By Nur Asena Erturk
ANKARA (AA) – Just days from the start of legislative elections, with France’s far right leading many polls, the nation’s centrist president on Tuesday got out the big guns, warning that far-right parties could lead France to a “civil war,” and immediately attracting bipartisan criticism.
“The far-right’s answers (to issues of insecurity) are out of the question, as it categorizes people in terms of their religion or (national) origin, and this is how it divides and pushes towards civil war,” Emmanuel Macron said Monday
Speaking to the podcast “Generation Do It Yourself,” Macron also criticized far-left parties for supporting “communitarianism,” which he also said could lead to civil war.
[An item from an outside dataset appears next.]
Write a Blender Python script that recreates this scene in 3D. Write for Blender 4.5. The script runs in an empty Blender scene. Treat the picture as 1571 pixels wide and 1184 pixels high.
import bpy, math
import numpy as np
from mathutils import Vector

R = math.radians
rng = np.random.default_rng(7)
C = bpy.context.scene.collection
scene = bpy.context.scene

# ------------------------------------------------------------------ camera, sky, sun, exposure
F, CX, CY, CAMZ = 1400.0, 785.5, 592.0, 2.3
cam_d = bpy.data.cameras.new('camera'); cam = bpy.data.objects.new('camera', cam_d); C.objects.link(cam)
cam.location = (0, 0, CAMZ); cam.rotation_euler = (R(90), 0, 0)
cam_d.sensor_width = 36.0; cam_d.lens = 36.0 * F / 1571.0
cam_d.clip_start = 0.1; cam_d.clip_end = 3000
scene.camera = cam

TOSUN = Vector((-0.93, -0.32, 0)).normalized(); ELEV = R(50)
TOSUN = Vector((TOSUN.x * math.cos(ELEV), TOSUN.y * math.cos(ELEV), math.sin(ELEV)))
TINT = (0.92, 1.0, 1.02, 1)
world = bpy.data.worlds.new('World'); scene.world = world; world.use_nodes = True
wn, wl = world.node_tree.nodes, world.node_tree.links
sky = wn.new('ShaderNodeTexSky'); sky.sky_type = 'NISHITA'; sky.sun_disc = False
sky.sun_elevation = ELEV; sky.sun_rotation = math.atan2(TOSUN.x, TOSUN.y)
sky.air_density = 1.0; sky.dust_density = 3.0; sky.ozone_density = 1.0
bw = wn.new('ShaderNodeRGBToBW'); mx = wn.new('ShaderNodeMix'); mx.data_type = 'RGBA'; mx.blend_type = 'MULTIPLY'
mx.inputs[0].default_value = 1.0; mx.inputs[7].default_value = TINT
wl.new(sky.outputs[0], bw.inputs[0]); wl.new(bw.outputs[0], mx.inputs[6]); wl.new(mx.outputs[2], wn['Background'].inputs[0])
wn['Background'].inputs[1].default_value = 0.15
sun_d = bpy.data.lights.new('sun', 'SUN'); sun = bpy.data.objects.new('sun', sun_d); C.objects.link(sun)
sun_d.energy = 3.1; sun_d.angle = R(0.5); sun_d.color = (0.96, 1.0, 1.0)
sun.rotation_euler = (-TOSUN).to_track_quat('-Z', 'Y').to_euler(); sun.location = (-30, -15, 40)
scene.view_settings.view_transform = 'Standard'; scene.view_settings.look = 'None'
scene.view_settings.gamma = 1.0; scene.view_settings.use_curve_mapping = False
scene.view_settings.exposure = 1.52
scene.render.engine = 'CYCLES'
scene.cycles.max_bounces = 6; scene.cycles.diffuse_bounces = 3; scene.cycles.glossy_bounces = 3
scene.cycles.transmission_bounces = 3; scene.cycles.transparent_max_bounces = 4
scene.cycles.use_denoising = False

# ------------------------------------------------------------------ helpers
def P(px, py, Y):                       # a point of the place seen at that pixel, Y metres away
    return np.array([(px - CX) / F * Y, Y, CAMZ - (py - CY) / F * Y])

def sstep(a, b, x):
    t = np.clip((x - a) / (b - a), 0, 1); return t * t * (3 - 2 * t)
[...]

The comments immediately drew fire from across the political spectrum, with Jordan Bardella, head of the far-right party National Rally (RN), telling broadcaster M6: “A president of the republic should not say that.”
Jean-Luc Melenchon, founder of the left-wing party La France Insoumise (LFI) and former presidential candidate, said about Macron, “He’s always here to fuel it. The civil war for the moment, it is he who provoked it in New Caledonia,” referring to controversial voting reforms in the French Pacific territory.
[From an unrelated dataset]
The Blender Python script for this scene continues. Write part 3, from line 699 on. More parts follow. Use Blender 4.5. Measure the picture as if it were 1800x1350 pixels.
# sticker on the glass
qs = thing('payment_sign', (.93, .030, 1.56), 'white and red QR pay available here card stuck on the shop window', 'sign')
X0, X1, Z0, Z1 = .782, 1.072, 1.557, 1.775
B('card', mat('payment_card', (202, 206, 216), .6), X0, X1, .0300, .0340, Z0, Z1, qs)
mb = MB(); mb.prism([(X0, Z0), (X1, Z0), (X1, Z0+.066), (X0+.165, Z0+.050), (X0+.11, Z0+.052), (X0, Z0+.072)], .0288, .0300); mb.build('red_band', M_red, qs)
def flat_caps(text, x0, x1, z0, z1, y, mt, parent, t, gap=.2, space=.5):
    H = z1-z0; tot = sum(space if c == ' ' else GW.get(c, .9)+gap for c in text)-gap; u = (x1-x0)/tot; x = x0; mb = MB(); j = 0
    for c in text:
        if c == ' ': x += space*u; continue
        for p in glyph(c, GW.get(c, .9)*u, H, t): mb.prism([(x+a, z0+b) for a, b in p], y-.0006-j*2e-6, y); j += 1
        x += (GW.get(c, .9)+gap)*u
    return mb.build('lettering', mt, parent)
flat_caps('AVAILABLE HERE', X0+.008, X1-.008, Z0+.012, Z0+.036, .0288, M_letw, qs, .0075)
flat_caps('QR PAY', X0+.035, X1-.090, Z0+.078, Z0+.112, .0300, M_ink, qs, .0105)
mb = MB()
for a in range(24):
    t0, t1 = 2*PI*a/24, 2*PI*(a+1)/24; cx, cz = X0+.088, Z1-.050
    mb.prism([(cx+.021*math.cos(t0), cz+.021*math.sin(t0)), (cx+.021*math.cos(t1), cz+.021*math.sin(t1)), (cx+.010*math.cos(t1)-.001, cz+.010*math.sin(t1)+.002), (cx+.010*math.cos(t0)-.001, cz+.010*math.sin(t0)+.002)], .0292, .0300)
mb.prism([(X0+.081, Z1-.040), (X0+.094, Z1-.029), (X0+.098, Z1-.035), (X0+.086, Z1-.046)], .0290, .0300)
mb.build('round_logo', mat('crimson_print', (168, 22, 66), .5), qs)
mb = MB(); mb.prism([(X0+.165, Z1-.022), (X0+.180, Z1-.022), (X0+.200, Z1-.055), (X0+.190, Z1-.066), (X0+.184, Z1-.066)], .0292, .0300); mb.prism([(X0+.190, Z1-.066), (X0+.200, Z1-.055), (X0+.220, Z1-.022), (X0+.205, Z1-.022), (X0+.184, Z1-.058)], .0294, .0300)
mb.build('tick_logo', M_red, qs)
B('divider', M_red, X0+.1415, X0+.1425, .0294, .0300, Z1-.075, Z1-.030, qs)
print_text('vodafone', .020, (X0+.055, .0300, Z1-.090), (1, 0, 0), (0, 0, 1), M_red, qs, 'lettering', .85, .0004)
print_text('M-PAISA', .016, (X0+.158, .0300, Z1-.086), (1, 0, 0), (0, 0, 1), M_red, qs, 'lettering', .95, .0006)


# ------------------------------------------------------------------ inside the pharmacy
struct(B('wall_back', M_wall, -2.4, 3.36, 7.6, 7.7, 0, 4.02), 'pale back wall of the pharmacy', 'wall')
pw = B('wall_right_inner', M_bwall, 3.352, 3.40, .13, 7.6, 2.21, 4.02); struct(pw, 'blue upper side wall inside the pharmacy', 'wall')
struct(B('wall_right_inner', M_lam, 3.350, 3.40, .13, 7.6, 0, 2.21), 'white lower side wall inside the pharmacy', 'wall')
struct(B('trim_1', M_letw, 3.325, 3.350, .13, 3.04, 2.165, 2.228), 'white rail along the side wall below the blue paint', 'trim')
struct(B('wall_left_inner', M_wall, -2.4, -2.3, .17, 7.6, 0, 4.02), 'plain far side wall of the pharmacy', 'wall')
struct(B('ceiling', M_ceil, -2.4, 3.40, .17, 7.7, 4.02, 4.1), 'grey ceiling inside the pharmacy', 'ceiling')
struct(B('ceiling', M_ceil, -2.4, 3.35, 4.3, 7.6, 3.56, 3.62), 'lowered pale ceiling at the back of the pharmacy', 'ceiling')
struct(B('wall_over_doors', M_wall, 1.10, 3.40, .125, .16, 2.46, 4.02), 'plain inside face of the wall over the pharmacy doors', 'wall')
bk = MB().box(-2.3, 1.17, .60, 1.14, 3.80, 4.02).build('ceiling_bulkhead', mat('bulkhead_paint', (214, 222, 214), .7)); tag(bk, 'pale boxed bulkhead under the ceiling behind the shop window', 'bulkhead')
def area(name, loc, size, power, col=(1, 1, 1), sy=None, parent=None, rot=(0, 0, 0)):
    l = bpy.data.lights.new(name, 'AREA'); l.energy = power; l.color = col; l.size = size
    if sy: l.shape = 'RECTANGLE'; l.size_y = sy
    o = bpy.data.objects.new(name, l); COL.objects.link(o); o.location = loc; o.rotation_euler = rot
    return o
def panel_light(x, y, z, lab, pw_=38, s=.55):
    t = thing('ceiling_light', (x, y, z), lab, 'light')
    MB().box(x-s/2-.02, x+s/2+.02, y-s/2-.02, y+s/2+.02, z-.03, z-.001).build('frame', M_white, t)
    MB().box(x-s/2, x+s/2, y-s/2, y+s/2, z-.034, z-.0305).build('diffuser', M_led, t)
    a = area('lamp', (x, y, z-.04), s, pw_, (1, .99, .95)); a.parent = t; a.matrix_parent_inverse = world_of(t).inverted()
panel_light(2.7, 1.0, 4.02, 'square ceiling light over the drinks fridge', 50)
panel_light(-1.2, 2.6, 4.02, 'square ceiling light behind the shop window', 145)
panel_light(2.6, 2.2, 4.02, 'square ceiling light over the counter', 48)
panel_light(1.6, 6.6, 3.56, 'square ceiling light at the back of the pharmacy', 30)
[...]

Melenchon slammed Macron and French authorities for the arrest of indigenous Kanak representatives in New Caledonia after violent weeks of unrest in May.
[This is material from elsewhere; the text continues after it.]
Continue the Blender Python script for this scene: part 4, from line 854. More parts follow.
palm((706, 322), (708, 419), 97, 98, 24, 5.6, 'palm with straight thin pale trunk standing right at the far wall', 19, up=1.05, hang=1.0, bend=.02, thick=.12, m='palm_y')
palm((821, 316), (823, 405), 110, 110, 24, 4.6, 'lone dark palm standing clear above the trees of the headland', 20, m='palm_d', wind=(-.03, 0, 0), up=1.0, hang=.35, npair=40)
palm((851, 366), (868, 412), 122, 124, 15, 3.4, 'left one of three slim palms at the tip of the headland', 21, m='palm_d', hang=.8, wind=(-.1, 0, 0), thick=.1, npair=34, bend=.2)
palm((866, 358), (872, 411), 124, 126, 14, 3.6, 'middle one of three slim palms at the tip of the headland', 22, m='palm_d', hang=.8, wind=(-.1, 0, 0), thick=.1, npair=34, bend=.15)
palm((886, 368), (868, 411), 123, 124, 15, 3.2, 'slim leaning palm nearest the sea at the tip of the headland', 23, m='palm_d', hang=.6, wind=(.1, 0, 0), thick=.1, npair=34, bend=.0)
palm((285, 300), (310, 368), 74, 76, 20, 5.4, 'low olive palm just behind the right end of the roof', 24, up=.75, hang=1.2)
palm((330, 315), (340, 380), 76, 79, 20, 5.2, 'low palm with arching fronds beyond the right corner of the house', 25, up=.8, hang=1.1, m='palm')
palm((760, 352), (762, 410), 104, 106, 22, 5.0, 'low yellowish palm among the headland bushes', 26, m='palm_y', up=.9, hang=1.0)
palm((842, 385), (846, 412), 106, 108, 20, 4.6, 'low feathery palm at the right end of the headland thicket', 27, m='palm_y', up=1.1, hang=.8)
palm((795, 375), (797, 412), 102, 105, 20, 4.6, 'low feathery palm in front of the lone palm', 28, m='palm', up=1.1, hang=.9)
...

After the National Rally got more than 30% of the votes in EU elections on June 9, Macron acknowledged the defeat of his centrist alliance, dissolved parliament, and announced snap elections, a move many observers called a risky gamble.
Left- and right-wing parties started talks to form alliances on their respective sides.
The left-wing parties announced an alliance under the name "New Popular Front," while the right wing faced a crisis over various formulas. Macron, for his part, called on the "centrist, progressist, democratic, and republican" bloc to unite and counter those alliances, either before or after the elections.
The legislative elections will be held in two rounds: the first on Sunday, June 30, and the second a week later, on July 7.